If command line what is the Gcode I should use to play around with these?

If you’re going to change this, be warned that your machine may start malfunctioning by skipping steps. When a “step” command arrives on the wire before the previous step motion has completed, the second step might not happen. The linear modules have no distance measuring device in them; they rely solely on counting steps correctly to know their position. After a missed step, everything after it will be shifted in the direction of the missed step.

And the situation is worse for the Y-axis because of it’s doubled module. When one of the sides misses a step and the other doesn’t, it rotates the table slightly and increase the friction on the lead nuts, meaning a future missed step is more likely.

I’m not advising you not to try it. I’m advising realism in expectation about the capabilities of the machine. When you push the limits, you’re more likely to get print defects.

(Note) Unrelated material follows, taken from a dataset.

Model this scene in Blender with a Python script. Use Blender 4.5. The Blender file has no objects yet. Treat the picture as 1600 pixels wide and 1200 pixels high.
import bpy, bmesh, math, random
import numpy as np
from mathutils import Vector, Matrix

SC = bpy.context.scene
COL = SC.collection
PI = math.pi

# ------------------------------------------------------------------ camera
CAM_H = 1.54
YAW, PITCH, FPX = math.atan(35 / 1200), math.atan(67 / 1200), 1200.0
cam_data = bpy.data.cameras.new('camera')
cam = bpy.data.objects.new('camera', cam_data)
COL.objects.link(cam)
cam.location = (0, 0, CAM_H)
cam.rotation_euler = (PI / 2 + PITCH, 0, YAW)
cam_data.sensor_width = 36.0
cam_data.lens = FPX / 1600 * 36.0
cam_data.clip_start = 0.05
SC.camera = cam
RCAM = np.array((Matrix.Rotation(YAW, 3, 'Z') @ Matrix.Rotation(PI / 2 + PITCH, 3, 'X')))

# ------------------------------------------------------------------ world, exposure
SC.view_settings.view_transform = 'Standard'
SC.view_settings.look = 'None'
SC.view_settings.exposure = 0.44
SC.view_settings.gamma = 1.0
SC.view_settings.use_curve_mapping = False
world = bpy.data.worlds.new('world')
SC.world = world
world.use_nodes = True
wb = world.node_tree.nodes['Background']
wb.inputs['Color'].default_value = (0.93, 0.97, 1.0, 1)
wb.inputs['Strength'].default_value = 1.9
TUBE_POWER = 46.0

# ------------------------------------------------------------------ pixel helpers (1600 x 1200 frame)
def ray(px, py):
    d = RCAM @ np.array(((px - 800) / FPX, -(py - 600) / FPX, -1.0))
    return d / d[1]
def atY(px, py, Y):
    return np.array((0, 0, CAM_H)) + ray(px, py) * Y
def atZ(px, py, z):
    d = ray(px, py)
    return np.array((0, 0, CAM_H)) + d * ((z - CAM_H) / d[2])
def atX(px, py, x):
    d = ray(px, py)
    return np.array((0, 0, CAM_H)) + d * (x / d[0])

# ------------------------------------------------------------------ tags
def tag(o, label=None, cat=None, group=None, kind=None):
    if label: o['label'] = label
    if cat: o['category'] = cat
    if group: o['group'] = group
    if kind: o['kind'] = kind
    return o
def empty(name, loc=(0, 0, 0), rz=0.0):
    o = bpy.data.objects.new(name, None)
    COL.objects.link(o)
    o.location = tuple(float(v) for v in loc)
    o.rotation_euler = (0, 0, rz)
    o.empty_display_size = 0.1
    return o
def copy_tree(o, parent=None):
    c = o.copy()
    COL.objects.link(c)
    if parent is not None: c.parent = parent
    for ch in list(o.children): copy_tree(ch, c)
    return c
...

These machines are jerk limited and run an S curve acceleration profile to minimize the chance of this, but yes, at some point it’s inevitable.

Technically it’s not “jerk”, but junction deviation, but it still serves to limit rapid changes in acceleration.

Both. It’s loaded from EEPROM at boot and can be changed by the slicer for advanced applications.

Check out here https://teachingtechyt.github.io/calibration.html#accel

As noted in there, high acceleration is hard on components, and with the mass of this machine if anything I think it should go down, not up.

Thanks for the info @brent113 and @eh9. I was planning on reducing acceleration rather than increasing so should be alright I would assume

Amazing. Would you mind sharing your Simplify3D settings? Not getting the quality that I expect.

will do, I’ve been traveling for work and will get it uploaded here as soon as I can.